The Encyclopedia of Romantic Literature is an authoritative three-volume reference work that covers British artistic, literary, and intellectual movements between 1780 and 1830, within the context of European, transatlantic and colonial historical and cultural interaction.

  • Comprises over 275 entries ranging from 1,000 to 6,500 words arranged in A-Z format across three fully cross-referenced volumes
  • Written by an international cast of leading and emerging scholars
  • Entries explore genre development in prose, poetry, and drama of the Romantic period, key authors and their works, and key themes
  • Also available online as part of the Wiley-Blackwell Encyclopedia of Literature, providing 24/7 access and powerful searching, browsing and cross-referencing capabilities
About the Author
Frederick Burwick, Professor Emeritus at UCLA, has taught courses on Romantic drama and directed student performances of a dozen plays.

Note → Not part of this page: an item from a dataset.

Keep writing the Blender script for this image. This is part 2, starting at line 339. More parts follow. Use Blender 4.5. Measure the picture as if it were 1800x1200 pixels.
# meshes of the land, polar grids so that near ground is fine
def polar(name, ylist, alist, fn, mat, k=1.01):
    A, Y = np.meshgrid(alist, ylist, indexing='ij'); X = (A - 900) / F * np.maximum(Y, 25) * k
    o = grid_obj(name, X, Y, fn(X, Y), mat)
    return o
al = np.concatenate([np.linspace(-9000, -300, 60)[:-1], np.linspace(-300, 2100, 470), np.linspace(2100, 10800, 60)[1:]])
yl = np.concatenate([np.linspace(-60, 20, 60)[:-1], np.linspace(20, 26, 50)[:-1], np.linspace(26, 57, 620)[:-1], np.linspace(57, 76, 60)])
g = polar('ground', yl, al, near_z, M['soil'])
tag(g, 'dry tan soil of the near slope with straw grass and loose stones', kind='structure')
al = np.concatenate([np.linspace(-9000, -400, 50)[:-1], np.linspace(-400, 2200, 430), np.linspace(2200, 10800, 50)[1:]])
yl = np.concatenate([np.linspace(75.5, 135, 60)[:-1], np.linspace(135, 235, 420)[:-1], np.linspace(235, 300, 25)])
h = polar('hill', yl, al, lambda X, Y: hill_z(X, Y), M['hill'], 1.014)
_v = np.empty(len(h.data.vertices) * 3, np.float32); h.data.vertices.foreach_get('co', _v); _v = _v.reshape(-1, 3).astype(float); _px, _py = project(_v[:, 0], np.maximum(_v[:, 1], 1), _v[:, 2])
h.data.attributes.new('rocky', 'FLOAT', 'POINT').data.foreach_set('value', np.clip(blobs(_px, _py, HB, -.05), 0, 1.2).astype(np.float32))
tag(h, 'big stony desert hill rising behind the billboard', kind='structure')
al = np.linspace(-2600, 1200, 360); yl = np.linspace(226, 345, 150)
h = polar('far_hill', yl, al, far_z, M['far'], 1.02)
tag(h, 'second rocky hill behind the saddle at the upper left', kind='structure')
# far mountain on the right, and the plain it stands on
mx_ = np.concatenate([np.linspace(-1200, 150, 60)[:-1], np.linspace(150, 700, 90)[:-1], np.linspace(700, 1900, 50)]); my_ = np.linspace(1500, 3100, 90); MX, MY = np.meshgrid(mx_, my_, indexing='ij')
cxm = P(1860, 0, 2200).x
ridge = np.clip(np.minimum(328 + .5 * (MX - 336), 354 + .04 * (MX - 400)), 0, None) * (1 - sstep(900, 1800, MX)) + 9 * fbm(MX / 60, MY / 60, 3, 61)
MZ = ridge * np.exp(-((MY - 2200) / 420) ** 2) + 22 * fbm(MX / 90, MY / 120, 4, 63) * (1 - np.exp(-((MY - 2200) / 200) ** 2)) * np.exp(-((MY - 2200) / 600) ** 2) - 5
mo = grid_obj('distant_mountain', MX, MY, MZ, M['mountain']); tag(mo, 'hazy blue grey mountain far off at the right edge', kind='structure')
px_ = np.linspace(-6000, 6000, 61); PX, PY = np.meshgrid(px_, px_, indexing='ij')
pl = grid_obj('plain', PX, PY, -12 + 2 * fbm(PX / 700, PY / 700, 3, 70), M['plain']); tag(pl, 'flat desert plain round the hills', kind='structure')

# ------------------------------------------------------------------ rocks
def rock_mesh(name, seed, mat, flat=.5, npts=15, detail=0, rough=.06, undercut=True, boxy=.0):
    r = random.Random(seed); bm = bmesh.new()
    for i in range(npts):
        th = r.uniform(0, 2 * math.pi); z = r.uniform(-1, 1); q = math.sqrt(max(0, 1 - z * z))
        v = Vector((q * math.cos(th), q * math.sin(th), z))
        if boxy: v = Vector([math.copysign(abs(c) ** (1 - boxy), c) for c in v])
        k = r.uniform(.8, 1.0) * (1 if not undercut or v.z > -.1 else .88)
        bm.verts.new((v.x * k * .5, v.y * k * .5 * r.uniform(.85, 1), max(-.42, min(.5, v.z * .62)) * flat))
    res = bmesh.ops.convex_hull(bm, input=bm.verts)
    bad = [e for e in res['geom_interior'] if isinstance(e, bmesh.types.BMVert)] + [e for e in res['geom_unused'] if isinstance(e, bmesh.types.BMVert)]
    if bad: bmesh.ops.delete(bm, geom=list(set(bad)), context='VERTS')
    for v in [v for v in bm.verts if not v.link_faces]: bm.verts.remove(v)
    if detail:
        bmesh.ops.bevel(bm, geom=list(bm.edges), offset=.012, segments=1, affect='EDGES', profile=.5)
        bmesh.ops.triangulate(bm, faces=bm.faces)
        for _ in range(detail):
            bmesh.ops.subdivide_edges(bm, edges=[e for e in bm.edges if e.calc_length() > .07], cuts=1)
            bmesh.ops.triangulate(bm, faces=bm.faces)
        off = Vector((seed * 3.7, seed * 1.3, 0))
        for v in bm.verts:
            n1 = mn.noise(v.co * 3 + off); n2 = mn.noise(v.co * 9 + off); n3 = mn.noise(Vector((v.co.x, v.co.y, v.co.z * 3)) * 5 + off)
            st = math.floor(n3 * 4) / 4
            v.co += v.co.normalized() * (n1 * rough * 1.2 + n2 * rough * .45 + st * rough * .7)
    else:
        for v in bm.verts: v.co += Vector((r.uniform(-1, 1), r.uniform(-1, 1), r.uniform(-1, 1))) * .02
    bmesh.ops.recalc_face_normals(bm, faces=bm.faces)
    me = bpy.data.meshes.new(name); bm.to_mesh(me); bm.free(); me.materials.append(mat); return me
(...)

He is the author or editor of 26 books including The Theatre Journal of John Waldie (2008) and Romantic Drama: Acting and Reacting (2009). Burwick has been named Distinguished Scholar by both the British Academy (1992) and the Keats-Shelley Association (1998).

Nancy Moore Goslee, Professor of English and Distinguished Humanities Professor Emerita at the University of Tennessee, has published in three broad areas: inter-arts comparisons, Scott's poetry and the cross-cultural links between Scottish and English Romanticism, and feminist-inflected criticism of Romantic poets. Her books include Shelley’s Visual Imagination (2011), Scott the Rhymer (1988), and Uriel's Eye: Miltonic Stationing and Statuary in Romantic Epic (1985).

Diane Long Hoeveler, Professor of English at Marquette University, Milwaukee, Wisconsin, has published in the areas of the gothic and religious transformations, romanticism and gender, and women writers in the nineteenth century. She is author of Gothic Riffs: Secularizing the Uncanny in the European Imaginary, 1780–1820 (2010), Gothic Feminism (1998), and Romantic Androgyny (1990).